Hintergrund dieser Katastrophen im Südwesten der USA ist eine langanhaltende Trockenperiode. Sieben der zehn, seit 1960 verzeichneten heftigsten Wald- und Buschfeuer brannten in den letzten acht Jahren. Von der Jahrhundertdürre sind in besonders schlimmen Jahren die »gesamten Ebenen von Kanada bis Mexiko« betroffen, wie der marxistische Soziologe und Historiker Mike Davis in einem Beitrag für die linke US-Zeitschrift The Nation anmerkte. Davis erklärt den Begriff Dürre zum Euphemismus. Neuesten klimatologischen Untersuchungen zufolge seien Hitze und Trockenheit inzwischen das »normale Wetter« der Region. Der Klimawandel gehe in Kalifornien mit einer rapide fortschreitenden Verwüstung einher. Gewaltige, die verdorrte Vegetation unwiederbringlich vertilgende Feuersbrünste seien reguläre Begleiterscheinungen. In »19 unterschiedlichen Klimamodellen« sei die bevorstehende Austrocknung des Südwestens der USA prognostiziert worden, so Davis.

In diesem Jahr griff die Trockenheit auf Regionen der Vereinigten Staaten über, die bislang kaum Erfahrungen mit ihr haben; die Bundesstaaten Tennessee, Alabama und Georgia, zum Teil auch South und North Carolina, Kentucky und Virginia.

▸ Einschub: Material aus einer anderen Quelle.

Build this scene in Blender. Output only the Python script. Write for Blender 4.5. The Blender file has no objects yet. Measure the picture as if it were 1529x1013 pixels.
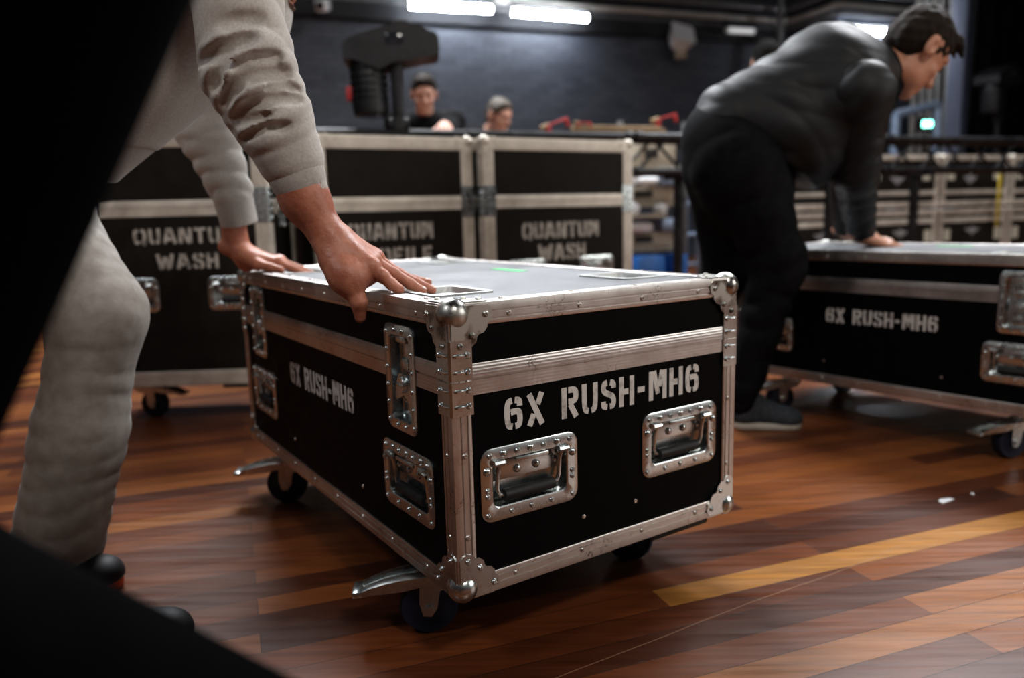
import bpy, bmesh, math, random
import numpy as np
from mathutils import Vector, Matrix
random.seed(4); np.random.seed(4)
C = bpy.context.scene.collection
PI = math.pi
def V(*a): return Vector(a)
# ------------------------------------------------------------------ camera model
FPX, CAMH, PITCH, ROLL = 1150.0, 0.7085, 0.16143, -0.02638
def ray(px, py):
    dx, dy = px-764.5, py-506.5
    c, s = math.cos(ROLL), math.sin(ROLL)
    X = (c*dx+s*dy)/FPX; Y = (-s*dx+c*dy)/FPX
    cp, sp = math.cos(PITCH), math.sin(PITCH)
    return V(X, cp-Y*sp, -sp-Y*cp)
def at(px, py, y):                       # the point of depth y seen at a pixel
    d = ray(px, py); t = y/d.y
    return V(d.x*t, y, CAMH+d.z*t)
def at_wall(px, py, D, ang=20.0):        # the point on an upright plane
    a = math.radians(ang); n = V(-math.sin(a), math.cos(a), 0)
    d = ray(px, py); t = (n.y*D)/d.dot(n)
    return V(d.x*t, d.y*t, CAMH+d.z*t)
cam = bpy.data.objects.new('camera', bpy.data.cameras.new('camera')); C.objects.link(cam)
cp, sp, cr, sr = math.cos(PITCH), math.sin(PITCH), math.cos(ROLL), math.sin(ROLL)
R0, U0, F0 = V(1,0,0), V(0,sp,cp), V(0,cp,-sp)
Rv = R0*cr+U0*sr; Uv = U0*cr-R0*sr
M = Matrix((Rv, Uv, -F0)).transposed().to_4x4(); M.translation = (0,0,CAMH)
cam.matrix_world = M
cam.data.sensor_width = 36; cam.data.lens = FPX/1529*36
cam.data.clip_start = 0.02; cam.data.clip_end = 100
cam.data.dof.use_dof = True; cam.data.dof.focus_distance = 1.15; cam.data.dof.aperture_fstop = 2.2
bpy.context.scene.camera = cam
vs = bpy.context.scene.view_settings
vs.view_transform = 'Standard'; vs.look = 'Medium High Contrast'; vs.exposure = 0.0; vs.gamma = 1.0

# ------------------------------------------------------------------ materials
def nt(name):
    m = bpy.data.materials.new(name); m.use_nodes = True
    t = m.node_tree; return m, t, t.nodes['Principled BSDF']
def L(t, a, b): t.links.new(a, b)
def node(t, kind, **kw):
    n = t.nodes.new(kind)
    for k, v in kw.items(): setattr(n, k, v)
    return n
def ramp(t, fac, stops):
    r = node(t, 'ShaderNodeValToRGB'); L(t, fac, r.inputs[0])
    e = r.color_ramp.elements
    while len(e) < len(stops): e.new(0.5)
    for i, (p, c) in enumerate(stops): e[i].position = p; e[i].color = (*c, 1) if len(c) == 3 else c
    return r
def coords(t, scale=(1,1,1), rot=(0,0,0), src='Object'):
    tc = node(t, 'ShaderNodeTexCoord'); mp = node(t, 'ShaderNodeMapping')
    mp.inputs['Scale'].default_value = scale; mp.inputs['Rotation'].default_value = rot
    L(t, tc.outputs[src], mp.inputs[0]); return mp.outputs[0]
def noise(t, vec, scale, detail=4, rough=.6):
    n = node(t, 'ShaderNodeTexNoise'); n.inputs['Scale'].default_value = scale
    n.inputs['Detail'].default_value = detail; n.inputs['Roughness'].default_value = rough
    L(t, vec, n.inputs['Vector']); return n.outputs['Fac']
def bump(t, b, h, strength, dist):
    n = node(t, 'ShaderNodeBump'); n.inputs['Strength'].default_value = strength; n.inputs['Distance'].default_value = dist
    L(t, h, n.inputs['Height']); L(t, n.outputs[0], b.inputs['Normal'])
def mat(name, c1, c2=None, rough=.5, rough2=None, metal=0, scale=20, stretch=(1,1,1), bmp=0, bdist=.001, bscale=None, spec=.5, lo=.35, hi=.65, sss=0, sheen=0, coat=0):
    m, t, b = nt(name)
    vec = coords(t, stretch); f = noise(t, vec, scale)
    r = ramp(t, f, [(lo, c1), (hi, c2 or c1)]); L(t, r.outputs[0], b.inputs['Base Color'])
    b.inputs['Metallic'].default_value = metal; b.inputs['Specular IOR Level'].default_value = spec
    if rough2 is not None:
        rr_ = ramp(t, f, [(lo, (rough,)*3), (hi, (rough2,)*3)]); L(t, rr_.outputs[0], b.inputs['Roughness'])
    else: b.inputs['Roughness'].default_value = rough
    if bmp: bump(t, b, noise(t, vec, bscale or scale*3), bmp, bdist)
    if sss:
        b.inputs['Subsurface Weight'].default_value = sss; b.inputs['Subsurface Radius'].default_value = (.01,.004,.002)
    if sheen: b.inputs['Sheen Weight'].default_value = sheen; b.inputs['Sheen Roughness'].default_value = .4
    if coat: b.inputs['Coat Weight'].default_value = coat
    return m
def glow(name, col, strength):
    m, t, b = nt(name)
    b.inputs['Base Color'].default_value = (.8,.8,.8,1); b.inputs['Emission Color'].default_value = (*col,1)
    b.inputs['Emission Strength'].default_value = strength; return m

M_ALU = mat('aluminium', (.50,.48,.46), (.66,.64,.62), .34, .46, 1.0, 14, (1,1,1), .12, .0006, 160)
M_ALU_SCR, t, b = nt('scratched_aluminium')
vec = coords(t); f = noise(t, vec, 9, 6, .7)
vo = node(t, 'ShaderNodeTexVoronoi', feature='DISTANCE_TO_EDGE'); vo.inputs['Scale'].default_value = 34
nz = node(t, 'ShaderNodeTexNoise'); nz.inputs['Scale'].default_value = 7; nz.inputs['Detail'].default_value = 5; L(t, vec, nz.inputs['Vector'])
mx = node(t, 'ShaderNodeVectorMath', operation='MULTIPLY_ADD'); L(t, nz.outputs['Color'], mx.inputs[0]); mx.inputs[1].default_value = (.35,.35,.35); L(t, vec, mx.inputs[2])
L(t, mx.outputs[0], vo.inputs['Vector'])
cut = ramp(t, vo.outputs['Distance'], [(0.0,(1,1,1)), (0.03,(0,0,0))])
n2 = noise(t, vec, 12, 3); n2r = ramp(t, n2, [(.50,(0,0,0)), (.60,(1,1,1))])
mul = node(t, 'ShaderNodeMath', operation='MULTIPLY'); L(t, cut.outputs[0], mul.inputs[0]); L(t, n2r.outputs[0], mul.inputs[1])
r = ramp(t, f, [(.3,(.50,.47,.45)), (.7,(.68,.65,.62))])
mix = node(t, 'ShaderNodeMix', data_type='RGBA'); L(t, mul.outputs[0], mix.inputs['Factor']); L(t, r.outputs[0], mix.inputs['A']); mix.inputs['B'].default_value = (.10,.085,.075,1)
L(t, mix.outputs['Result'], b.inputs['Base Color']); b.inputs['Metallic'].default_value = 1
rg = ramp(t, f, [(.3,(.30,)*3), (.7,(.46,)*3)]); L(t, rg.outputs[0], b.inputs['Roughness'])
bump(t, b, noise(t, coords(t,(1,1,60)), 30), .12, .0005)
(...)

Nach Auskunft des Nationalen Zentrums für Klimadaten (National Climate Data Center) sind inzwischen 43 Prozent des Territoriums der USA von »moderater bis extremer Dürre« betroffen. Selbst die zwischen Kanada und den USA gelegenen Großen Seen verzeichneten im Oktober die niedrigsten je gemessenen Wasserstände. Im Südosten der USA, einer Region, die für gewöhnlich über reichlich Niederschläge und Wasserressourcen verfügt, werden am laufenden Band Dürrerekorde gebrochen.

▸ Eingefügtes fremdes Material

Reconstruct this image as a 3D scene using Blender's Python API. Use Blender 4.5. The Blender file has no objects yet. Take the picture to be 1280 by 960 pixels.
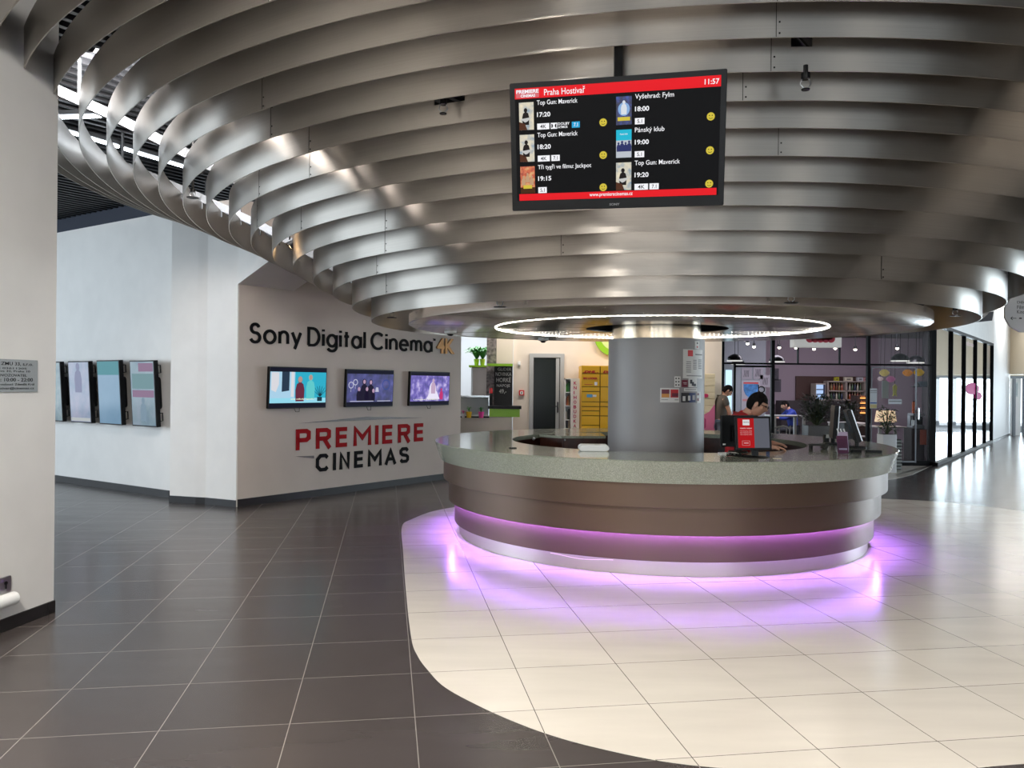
import bpy, bmesh, math, random
from mathutils import Vector, Matrix
random.seed(7)
S = bpy.context.scene
COL = S.collection
PI = math.pi
# ------------------------------------------------------------------ camera, world, exposure, main lights
EYE = 1.65
FPX = 1000.0
ROLL = 0.009
cd = bpy.data.cameras.new('camera'); cam = bpy.data.objects.new('camera', cd); COL.objects.link(cam)
cam.location = (0, 0, EYE)
cam.rotation_euler = (Matrix.Rotation(PI/2, 4, 'X') @ Matrix.Rotation(ROLL, 4, 'Z')).to_euler()
cd.sensor_width = 36.0; cd.lens = 36.0*FPX/1280; cd.clip_start = 0.05; cd.clip_end = 300
S.camera = cam
S.view_settings.view_transform = 'Standard'; S.view_settings.look = 'None'
S.view_settings.exposure = 0.0; S.view_settings.gamma = 1.0; S.view_settings.use_curve_mapping = False
S.cycles.max_bounces = 12; S.cycles.glossy_bounces = 6; S.cycles.diffuse_bounces = 4; S.cycles.transparent_max_bounces = 16
S.cycles.sample_clamp_indirect = 6.0
S.cycles.use_denoising = True
S.cycles.caustics_reflective = False
W = bpy.data.worlds.new('daylight'); S.world = W; W.use_nodes = True
bg = W.node_tree.nodes['Background']; bg.inputs[0].default_value = (0.78, 0.90, 1.0, 1); bg.inputs[1].default_value = 3.0

def lamp(name, loc, target, sx, sy, power, col=(1, 1, 1), spread=None):
    l = bpy.data.lights.new(name, 'AREA'); l.shape = 'RECTANGLE'; l.size = sx; l.size_y = sy
    l.energy = power; l.color = col
    if spread: l.spread = math.radians(spread)
    o = bpy.data.objects.new(name, l); COL.objects.link(o); o.location = loc
    o.rotation_euler = (Vector(target)-Vector(loc)).to_track_quat('-Z', 'Y').to_euler()
    return o
# daylight through the glazing, then ceiling lamps and added fill lamps
for x, w, e in ((-5.2, 1.6, 90), (-1.2, 1.0, 26), (2.4, 1.0, 28), (6.8, 1.6, 40)):
    lamp('window_light_back', (x, -7.6, 2.2), (x*0.4, 5, 1.6), w, 3.2, e, (1.0, 0.97, 0.93))  # daylight split into narrow panels so the metal bands reflect streaks
lamp('window_light_left', (-11.6, 8.0, 2.2), (-4, 9.5, 1.2), 6.0, 3.4, 300, (0.74, 0.87, 1.0))
lamp('window_light_corridor', (17.5, 15.0, 1.6), (9, 15.0, 0.6), 6.0, 3.0, 480, (0.74, 0.90, 1.0))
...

In Georgia gab es seit Menschengedenken keine so langanhaltende Trocken­periode. In der über vier Millionen Einwohner zählenden Bundeshauptstadt Atlanta soll in spätestens 350 Tagen keine adäquate Wasserversorgung der Bevölkerung mehr möglich sein. Das Wasserreservoir der Kommune, der in den 50er Jahren gestaute »Lake Lanier«, ist bereits ausgetrocknet. Und Atlanta ist bei weitem nicht die einzige Stadt, die womöglich bald auf dem Trockenen sitzt. In North Carolina drohen 17 städtische Wassersysteme demnächst auszufallen. In der Ortschaft Rock Springs (South Carolina) gibt es seit einem Monat kein Wasser mehr. Im Städtchen Orme (Tennessee) fließt es nur noch drei Stunden am Tag durch die Leitungen. In einigen Gebieten South Carolinas schaffen Farmer Wasser für ihr Vieh mit Lastwagen heran. 26 Prozent der südöstlichen USA leiden unter »extremer Dürre«, der höchsten Kategorie der US-Bundesbehörden.

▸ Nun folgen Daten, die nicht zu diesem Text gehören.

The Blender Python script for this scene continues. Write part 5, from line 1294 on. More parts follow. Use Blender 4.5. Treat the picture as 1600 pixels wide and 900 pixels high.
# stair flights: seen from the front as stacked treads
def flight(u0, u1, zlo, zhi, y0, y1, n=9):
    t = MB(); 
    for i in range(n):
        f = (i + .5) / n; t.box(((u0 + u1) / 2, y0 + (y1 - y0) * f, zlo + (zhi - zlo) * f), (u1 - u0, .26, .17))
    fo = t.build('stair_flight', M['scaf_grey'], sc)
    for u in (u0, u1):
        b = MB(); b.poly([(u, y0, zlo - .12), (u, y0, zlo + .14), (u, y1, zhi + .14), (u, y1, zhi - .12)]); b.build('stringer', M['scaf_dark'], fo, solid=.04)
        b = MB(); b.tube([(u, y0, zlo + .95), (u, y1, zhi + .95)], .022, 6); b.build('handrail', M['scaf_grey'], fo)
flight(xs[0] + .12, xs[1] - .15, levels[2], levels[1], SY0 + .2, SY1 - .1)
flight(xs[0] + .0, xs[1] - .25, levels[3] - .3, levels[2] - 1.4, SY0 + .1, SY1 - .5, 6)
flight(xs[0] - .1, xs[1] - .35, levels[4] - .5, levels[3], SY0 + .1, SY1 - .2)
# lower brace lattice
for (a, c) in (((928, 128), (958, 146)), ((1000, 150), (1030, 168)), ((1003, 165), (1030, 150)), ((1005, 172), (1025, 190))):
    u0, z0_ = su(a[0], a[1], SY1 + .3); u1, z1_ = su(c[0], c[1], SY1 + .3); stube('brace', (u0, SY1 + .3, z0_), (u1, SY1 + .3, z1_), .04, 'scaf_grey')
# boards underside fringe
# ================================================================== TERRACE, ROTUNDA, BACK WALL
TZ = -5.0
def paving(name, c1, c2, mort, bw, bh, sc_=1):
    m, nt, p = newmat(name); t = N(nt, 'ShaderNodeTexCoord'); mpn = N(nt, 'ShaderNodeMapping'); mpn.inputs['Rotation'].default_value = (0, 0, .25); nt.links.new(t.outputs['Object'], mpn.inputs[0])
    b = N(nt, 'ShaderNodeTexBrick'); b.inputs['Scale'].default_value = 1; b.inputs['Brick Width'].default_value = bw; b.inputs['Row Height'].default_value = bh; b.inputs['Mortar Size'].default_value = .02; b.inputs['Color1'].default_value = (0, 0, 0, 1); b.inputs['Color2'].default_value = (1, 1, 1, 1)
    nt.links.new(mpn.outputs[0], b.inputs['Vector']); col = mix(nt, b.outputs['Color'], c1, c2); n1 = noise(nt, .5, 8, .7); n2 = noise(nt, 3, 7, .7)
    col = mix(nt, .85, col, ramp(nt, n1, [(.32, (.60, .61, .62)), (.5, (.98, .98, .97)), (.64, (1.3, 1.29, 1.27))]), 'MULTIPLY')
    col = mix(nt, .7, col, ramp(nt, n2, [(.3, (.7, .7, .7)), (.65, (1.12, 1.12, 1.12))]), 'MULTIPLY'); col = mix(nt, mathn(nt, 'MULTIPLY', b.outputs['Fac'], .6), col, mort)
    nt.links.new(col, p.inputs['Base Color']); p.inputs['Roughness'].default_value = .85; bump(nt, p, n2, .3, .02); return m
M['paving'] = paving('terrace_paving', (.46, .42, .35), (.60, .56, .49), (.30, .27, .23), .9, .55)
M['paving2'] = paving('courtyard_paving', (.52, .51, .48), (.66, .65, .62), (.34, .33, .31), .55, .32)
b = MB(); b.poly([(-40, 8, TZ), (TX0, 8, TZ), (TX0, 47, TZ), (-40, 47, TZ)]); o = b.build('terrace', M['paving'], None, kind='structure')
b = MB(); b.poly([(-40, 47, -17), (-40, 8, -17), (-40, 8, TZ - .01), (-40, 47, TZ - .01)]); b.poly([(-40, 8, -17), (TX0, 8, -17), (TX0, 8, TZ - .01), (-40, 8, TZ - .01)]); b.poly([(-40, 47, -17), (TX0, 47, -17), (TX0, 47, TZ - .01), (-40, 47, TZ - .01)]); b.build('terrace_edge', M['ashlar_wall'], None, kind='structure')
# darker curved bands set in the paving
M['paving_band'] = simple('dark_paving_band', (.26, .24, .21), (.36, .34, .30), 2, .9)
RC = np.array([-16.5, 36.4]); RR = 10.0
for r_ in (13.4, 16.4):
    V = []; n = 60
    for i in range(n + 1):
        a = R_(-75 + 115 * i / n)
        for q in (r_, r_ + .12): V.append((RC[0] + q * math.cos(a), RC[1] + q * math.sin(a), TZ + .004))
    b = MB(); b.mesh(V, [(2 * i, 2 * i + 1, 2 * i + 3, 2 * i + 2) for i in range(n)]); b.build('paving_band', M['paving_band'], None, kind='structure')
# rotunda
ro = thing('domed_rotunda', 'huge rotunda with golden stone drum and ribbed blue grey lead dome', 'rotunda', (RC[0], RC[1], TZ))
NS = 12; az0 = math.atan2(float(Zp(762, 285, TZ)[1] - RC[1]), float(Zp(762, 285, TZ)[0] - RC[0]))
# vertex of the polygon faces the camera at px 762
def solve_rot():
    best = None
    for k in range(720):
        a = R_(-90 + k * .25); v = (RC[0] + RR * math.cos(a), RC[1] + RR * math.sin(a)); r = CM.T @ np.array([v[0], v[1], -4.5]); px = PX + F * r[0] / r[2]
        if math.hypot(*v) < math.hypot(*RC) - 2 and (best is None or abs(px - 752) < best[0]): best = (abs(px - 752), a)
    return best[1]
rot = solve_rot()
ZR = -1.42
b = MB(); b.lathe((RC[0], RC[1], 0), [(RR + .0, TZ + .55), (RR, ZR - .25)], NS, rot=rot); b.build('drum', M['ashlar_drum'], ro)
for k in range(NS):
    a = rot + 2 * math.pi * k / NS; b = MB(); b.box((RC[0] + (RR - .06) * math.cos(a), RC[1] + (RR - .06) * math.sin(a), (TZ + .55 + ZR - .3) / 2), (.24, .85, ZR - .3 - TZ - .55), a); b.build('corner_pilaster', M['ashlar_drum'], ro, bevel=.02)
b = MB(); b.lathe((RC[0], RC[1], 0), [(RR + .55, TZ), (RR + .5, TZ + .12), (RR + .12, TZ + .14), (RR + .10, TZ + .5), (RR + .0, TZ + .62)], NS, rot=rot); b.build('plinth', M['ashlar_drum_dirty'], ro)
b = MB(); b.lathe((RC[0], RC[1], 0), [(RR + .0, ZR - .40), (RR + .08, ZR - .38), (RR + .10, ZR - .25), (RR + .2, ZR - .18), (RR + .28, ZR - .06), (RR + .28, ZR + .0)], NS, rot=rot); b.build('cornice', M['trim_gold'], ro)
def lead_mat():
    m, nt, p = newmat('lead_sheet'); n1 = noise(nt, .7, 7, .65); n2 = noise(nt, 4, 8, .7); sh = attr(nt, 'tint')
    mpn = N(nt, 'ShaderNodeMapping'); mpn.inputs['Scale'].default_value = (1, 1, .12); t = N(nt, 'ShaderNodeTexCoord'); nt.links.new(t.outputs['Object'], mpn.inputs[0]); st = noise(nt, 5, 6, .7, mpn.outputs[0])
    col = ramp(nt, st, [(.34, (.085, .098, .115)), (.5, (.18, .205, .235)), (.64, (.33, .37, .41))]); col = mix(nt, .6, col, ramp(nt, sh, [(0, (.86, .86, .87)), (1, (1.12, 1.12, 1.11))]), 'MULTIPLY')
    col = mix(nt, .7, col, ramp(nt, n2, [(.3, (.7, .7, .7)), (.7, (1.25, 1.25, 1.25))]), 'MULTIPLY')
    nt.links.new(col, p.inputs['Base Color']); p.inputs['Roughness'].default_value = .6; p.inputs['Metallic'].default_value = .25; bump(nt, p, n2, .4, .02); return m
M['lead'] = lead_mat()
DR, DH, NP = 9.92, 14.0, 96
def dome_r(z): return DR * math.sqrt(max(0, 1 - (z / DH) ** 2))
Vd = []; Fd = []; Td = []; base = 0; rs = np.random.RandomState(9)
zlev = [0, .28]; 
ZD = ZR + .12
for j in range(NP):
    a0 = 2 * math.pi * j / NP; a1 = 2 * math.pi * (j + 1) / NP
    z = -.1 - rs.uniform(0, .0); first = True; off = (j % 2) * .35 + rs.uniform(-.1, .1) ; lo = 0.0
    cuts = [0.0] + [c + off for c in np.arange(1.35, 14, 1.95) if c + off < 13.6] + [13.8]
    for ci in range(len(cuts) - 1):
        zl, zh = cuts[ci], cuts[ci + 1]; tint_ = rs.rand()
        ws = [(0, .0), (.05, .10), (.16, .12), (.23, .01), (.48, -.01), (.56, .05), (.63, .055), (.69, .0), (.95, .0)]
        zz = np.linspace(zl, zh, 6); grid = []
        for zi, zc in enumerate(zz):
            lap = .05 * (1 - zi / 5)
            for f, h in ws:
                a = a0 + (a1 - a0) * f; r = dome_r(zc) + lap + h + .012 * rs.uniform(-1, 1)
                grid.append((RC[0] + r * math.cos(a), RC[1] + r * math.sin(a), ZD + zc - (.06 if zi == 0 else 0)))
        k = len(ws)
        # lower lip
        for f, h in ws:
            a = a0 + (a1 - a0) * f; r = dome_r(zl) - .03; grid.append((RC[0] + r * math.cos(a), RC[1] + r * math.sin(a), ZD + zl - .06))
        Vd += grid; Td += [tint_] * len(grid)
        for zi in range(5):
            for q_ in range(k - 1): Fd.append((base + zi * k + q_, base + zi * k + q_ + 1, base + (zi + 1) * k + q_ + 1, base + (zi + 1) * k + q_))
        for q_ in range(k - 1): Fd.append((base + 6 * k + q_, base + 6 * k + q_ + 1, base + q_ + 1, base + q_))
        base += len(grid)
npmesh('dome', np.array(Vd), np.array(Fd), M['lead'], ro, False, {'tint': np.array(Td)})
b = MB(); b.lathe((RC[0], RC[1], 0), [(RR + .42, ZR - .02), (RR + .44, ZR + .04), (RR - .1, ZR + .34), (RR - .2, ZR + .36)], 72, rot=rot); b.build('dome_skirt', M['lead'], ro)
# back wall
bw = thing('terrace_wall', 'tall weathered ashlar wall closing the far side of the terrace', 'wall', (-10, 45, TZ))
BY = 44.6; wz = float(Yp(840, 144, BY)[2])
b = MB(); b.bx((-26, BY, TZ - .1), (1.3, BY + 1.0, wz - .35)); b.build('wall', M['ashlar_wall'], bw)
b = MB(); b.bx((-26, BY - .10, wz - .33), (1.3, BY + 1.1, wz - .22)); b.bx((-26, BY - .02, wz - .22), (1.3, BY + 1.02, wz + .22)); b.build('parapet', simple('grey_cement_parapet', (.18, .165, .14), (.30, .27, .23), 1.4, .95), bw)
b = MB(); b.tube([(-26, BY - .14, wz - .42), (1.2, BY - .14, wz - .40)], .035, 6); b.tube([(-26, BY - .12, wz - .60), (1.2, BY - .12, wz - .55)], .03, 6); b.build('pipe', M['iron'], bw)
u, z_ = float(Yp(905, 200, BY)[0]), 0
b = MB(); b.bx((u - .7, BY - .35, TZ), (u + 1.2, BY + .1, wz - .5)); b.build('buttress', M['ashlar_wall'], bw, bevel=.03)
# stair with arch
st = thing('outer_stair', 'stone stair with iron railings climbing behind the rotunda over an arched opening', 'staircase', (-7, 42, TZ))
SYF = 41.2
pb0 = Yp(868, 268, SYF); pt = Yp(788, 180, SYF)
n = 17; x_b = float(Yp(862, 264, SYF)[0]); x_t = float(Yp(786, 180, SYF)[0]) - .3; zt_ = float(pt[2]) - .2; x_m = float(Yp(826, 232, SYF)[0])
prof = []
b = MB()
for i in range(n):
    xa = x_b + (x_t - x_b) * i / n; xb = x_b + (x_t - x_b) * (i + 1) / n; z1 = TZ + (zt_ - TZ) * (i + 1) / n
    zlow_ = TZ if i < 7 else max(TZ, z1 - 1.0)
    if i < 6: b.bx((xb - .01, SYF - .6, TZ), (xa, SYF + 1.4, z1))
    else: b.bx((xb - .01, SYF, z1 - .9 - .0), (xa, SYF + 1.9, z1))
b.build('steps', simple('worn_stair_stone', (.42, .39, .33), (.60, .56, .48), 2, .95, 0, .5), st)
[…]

Dabei ist die Trockenheit in den USA ein Mosaikstein in einem globalen Trend. Der Paläontologe Tim Flannery gab im progressiven US-Sender »Democracy Now!« einen Überblick über die weltweite Zunahme von Trockenheit und Feurersbrünsten: »Überall in der mediterranen Klimaregion, in Griechenland, Australien oder Kalifornien, treten extreme Lauffeuer auf. Wieso passiert das? Die Erde erwärmt sich, die Wüstenregionen expandieren. Genauso verhält es sich mit den Dürren. Es ist nicht nur der Südwesten der Vereinigten Staaten. Das südliche Europa hat auch seine großen Dürren und Wasserknappheit. Australien ist im Griff einer Dürre von nahezu unvorstellbarer Grausamkeit.« Von Hitzewellen und anhaltender Trockenheit waren in diesem Sommer zudem die Türkei rund um Ankara, weite Landstriche des nördlichen Mexiko, Teile des Balkan, Marokko und etliche Gebiete des Maghreb betroffen.